正直言うと、冒頭、マクレガーが汚いトイレの便器に腕を突っ込む場面で、ぜんぜんノレなくなってしまったのも事実。カーライルがビールジョッキを投げつけて女性が血まみれになったりも、どうも下品だ。場面自体が下品なのではなく、演出や映像が下品だ。こういうのを「スタイリッシュ」な映画と言うらしい。「スタイリッシュ」ってなんなんだろ。

★★☆☆☆☆☆☆☆☆

2009年10月31日

ターミナル

The Terminal
2004年/アメリカ
監督:スティーヴン・スピルバーグ
出演:トム・ハンクス キャサリン=ゼタ・ジョーンズ スタンリー・トゥッチ シャイ・マクブライド ディエゴ・ルナ クマール・バラーナ

飛行機の運航状況を示すボードをオープニングクレジットに被せ、エンドクレジットは関係者のサインで締めるという、「ああ、いいセンスだなぁ」と思わせる演出。やっぱりスピルバーグは巧い。

つい最近、ポーランドの作家カリンティ・フィレンツの「エペペ」という小説を読んだばかりで、『ターミナル』を見て前半、ちょっとその小説を思い出した。言葉の通じない異国での疎外感と孤独感。トム・ハンクス演じるロシア人が英語をマスターするスピードがあまりにも早すぎね?と思うところはあるのだけども、まぁそこをきっちりスルーして映画的真実として観客に納得させてしまうところは、さすがはスピと言っておきましょう。

何より、殆どJFK空港だけで展開される135分。ここまでテンションをキープさせることができる演出家を、俺は今のアメリカ映画では他に知らない。あえて言えばロン・ハワードくらいか? ジャック・タチのフランス映画、あるいは、ハリウッド全盛期のルビッチやキャプラを思わせる余裕たっぷりの空気感と時間感覚。しかし、滑る床の60年代風のお笑い演出は要らないかな。

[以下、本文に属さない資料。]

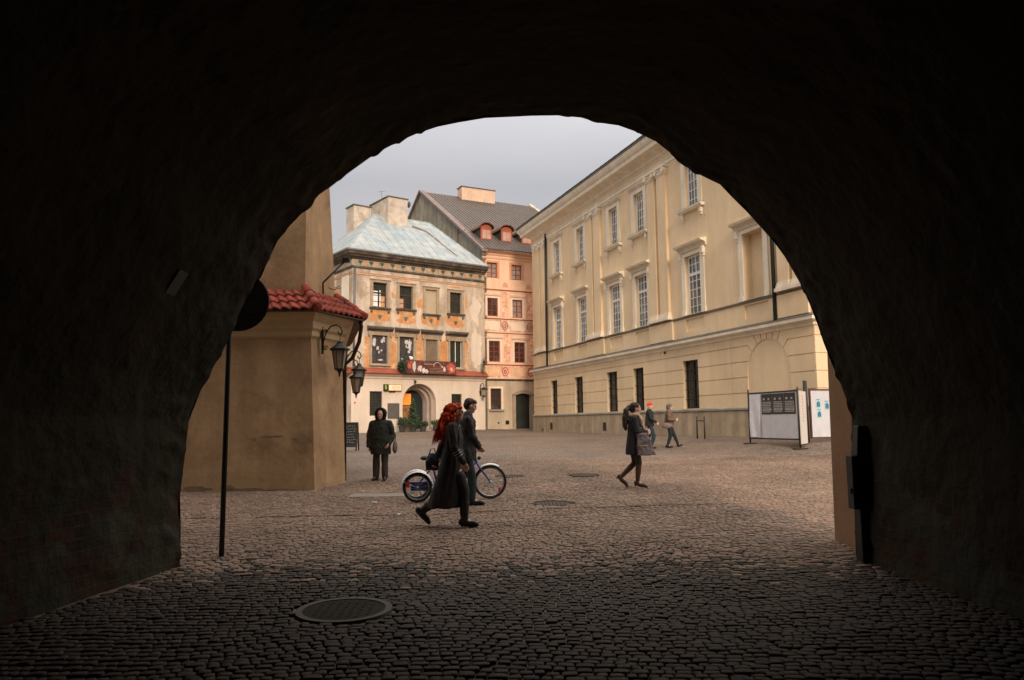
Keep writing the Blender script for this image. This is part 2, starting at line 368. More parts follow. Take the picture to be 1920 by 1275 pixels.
# ================================================================== GATE TOWER (we stand in its passage)
PROF = [(-3.66,.10),(-3.67,.59),(-3.69,.94),(-3.65,1.4),(-3.62,1.76),(-3.47,2.17),(-3.27,2.53),(-3.13,2.82),(-3.0,3.13),(-2.84,3.4),(-2.78,3.56),(-2.67,3.8),(-2.52,3.99),(-2.34,4.18),(-2.19,4.35),(-2.08,4.42),(-1.88,4.58),(-1.58,4.8),(-1.33,4.94),(-1.08,5.05),(-.84,5.13),(-.59,5.18),(-.28,5.23),(.03,5.24),(.28,5.25),(.56,5.25),(.84,5.22),(1.02,5.16),(1.27,5.12),(1.45,5.05),(1.7,4.92),(1.91,4.74),(2.11,4.56),(2.42,4.4),(2.56,4.24),(2.71,4.08),(2.85,3.91),(3.0,3.73),(3.12,3.55),(3.22,3.36),(3.31,3.18),(3.38,2.99),(3.45,2.78),(3.51,2.56),(3.59,2.32),(3.68,2.08),(3.74,1.89),(3.79,1.67),(3.78,1.31),(3.75,.73),(3.72,.10)]
def resample(P, step):
    out = []; 
    for (a, b) in zip(P, P[1:]):
        k = max(1, int(math.hypot(b[0]-a[0], b[1]-a[1])/step))
        out += [(a[0]+(b[0]-a[0])*i/k, a[1]+(b[1]-a[1])*i/k) for i in range(k)]
    return out+[P[-1]]
prof = resample(PROF, .045)
ys = [8.6-.05*i for i in range(70)]+[5.1-.25*i for i in range(1, 53)]
gt = empty('gate_tower', (0, 8.6, .19), 'dark rough vaulted gate passage framing the whole view', 'gate tower')
vb = MB(); n = len(prof)
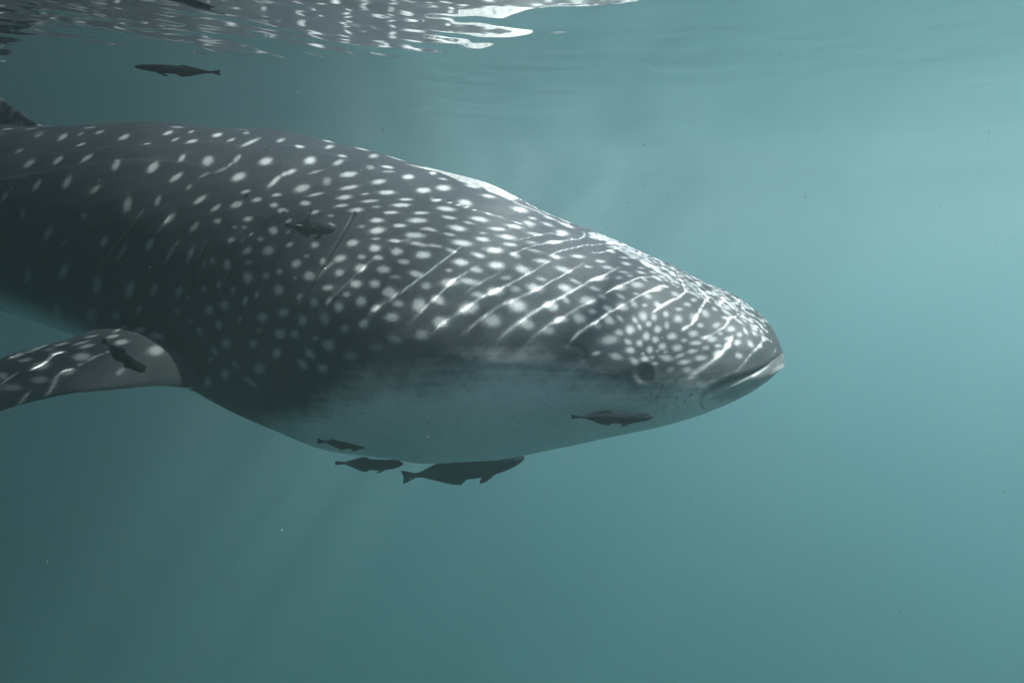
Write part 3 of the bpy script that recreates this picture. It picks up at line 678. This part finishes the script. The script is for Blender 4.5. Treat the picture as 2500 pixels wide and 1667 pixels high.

トム・ハンクス以外のキャラクタリゼーションがヘタクソだとか、ステイシー・トゥッチはもっと悪く悪く描いて欲しかったとか、まあいろいろ不満はあるんだけど、ラスト30分は柄にもなく泣かされてしまった。とてもいい映画だと思います。お話がよく出来すぎている? 映画なんだからそれでいいじゃないか!

★★★★★★★★☆☆

2009年10月28日

はたらく一家

1939年/東宝
監督:成瀬巳喜男
出演:徳川夢声 本間教子 生方明 伊東薫 南清吉 平田武 阪東精一郎 若葉喜世子

戦前に作られた反戦映画。政治的プロパガンダが前面に出てきており、成瀬の演出が入り込む余地がない。

フィルモグラフィーでは傑作『鶴八鶴次郎』の次作がこれ。戦前の成瀬作品は出来不出来が激しいな。